● TO BE DONE:
Copy each line that contains the word "streak".

● INFORMATION SHOWN:
■ ■ ■ ■ ■

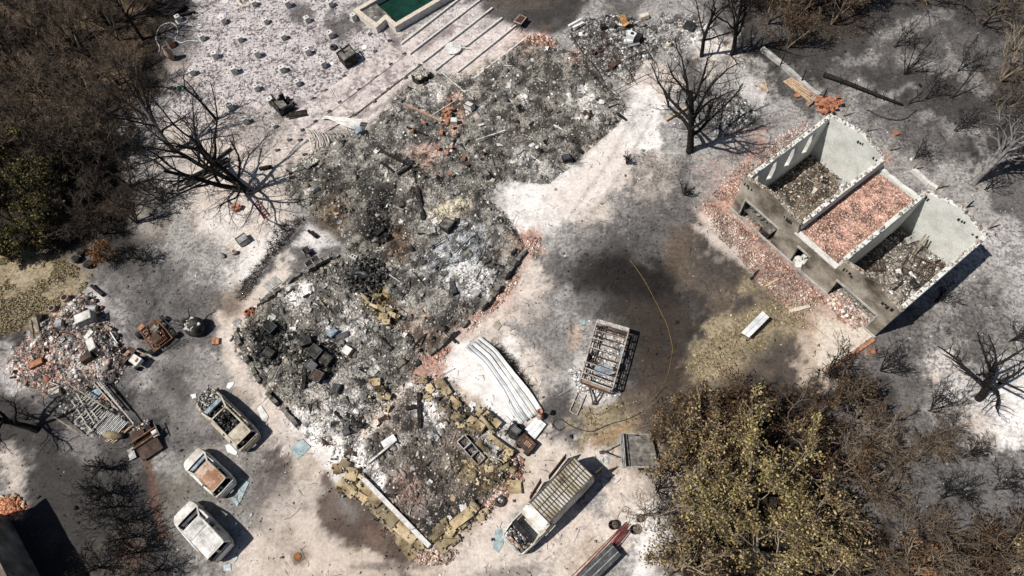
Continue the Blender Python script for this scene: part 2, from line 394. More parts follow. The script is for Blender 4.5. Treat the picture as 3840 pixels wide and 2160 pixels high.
def blob(c, x, y, rx, ry, ang=0, st=.9, soft=.5, rag=.5, spk=None):
    rm = max(rx, ry)*(1.6+rag*1.3)+10; W_ = win(x-rm, y-rm, x+rm, y+rm, 0); t = R(ang); dx = _X[W_]-x; dy = _Y[W_]-y; u = (dx*math.cos(t)+dy*math.sin(t))/rx; v = (-dx*math.sin(t)+dy*math.cos(t))/ry
    d = np.hypot(u, v)+(_n1[W_]+_n3[W_]*.9+_n4[W_]*2.2)*rag; lay(1-sst(1-soft, 1+soft*.4, d), c, st, spk, W_)
def patch(c, poly, st=.9, soft=8, rag=14, spk=None):
    W_ = win(min(p[0] for p in poly), min(p[1] for p in poly), max(p[0] for p in poly), max(p[1] for p in poly), 20+3*rag+soft)
    x = _X[W_]+(_n3[W_]*2+_n4[W_]*2.4)*rag; y = _Y[W_]+(_n2[W_]*2+_n5[W_]*2.4)*rag; d = edist(x, y, poly); s = np.where(inpoly(x, y, poly), d, -d); lay(sst(-soft, soft, s), c, st, spk, W_)
def streak(c, pts, w, st=.8, rag=8, spk=None):
    W_ = win(min(p[0] for p in pts), min(p[1] for p in pts), max(p[0] for p in pts), max(p[1] for p in pts), 20+3*rag+2*w)
    x = _X[W_]+(_n3[W_]*2+_n4[W_]*2.4)*rag; y = _Y[W_]+(_n1[W_]*2+_n5[W_]*2.4)*rag; d = np.full(x.shape, 1e9)
    for a, b in zip(pts, pts[1:]): d = np.minimum(d, edist(x, y, [a, b]))
    lay(1-sst(w*.5, w*1.2, d), c, st, spk, W_)
# top-left, terrace, pool
patch('m', [(480, 90), (640, 0), (900, 0), (1000, 110), (700, 400), (560, 320), (470, 200)], .75, 20, 20, 1.0)
blob('d', 860, 55, 70, 40, -20, .8, .6, .9); blob('d', 760, 30, 45, 35, 0, .8); blob((.05, .045, .05), 1010, 100, 25, 14, -35, .6)
patch('d', [(400, 40), (540, 0), (470, 0), (380, 0)], .8); blob('g', 450, 90, 60, 45, 0, .7); blob('w', 440, 190, 60, 40, 0, .5)
patch((.56, .5, .485), [(1010, 108), (1060, 60), (1210, 0), (1290, 20), (1370, 90), (1300, 110), (1050, 215), (880, 330), (760, 300), (860, 230)], .7, 6, 4, .35)
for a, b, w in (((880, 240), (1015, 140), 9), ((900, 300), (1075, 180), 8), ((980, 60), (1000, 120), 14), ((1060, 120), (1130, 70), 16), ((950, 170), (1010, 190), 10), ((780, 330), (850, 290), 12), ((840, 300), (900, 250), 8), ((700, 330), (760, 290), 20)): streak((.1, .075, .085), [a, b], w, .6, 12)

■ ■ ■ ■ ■

● EXERCISE OUTPUT:
def streak(c, pts, w, st=.8, rag=8, spk=None):
for a, b, w in (((880, 240), (1015, 140), 9), ((900, 300), (1075, 180), 8), ((980, 60), (1000, 120), 14), ((1060, 120), (1130, 70), 16), ((950, 170), (1010, 190), 10), ((780, 330), (850, 290), 12), ((840, 300), (900, 250), 8), ((700, 330), (760, 290), 20)): streak((.1, .075, .085), [a, b], w, .6, 12)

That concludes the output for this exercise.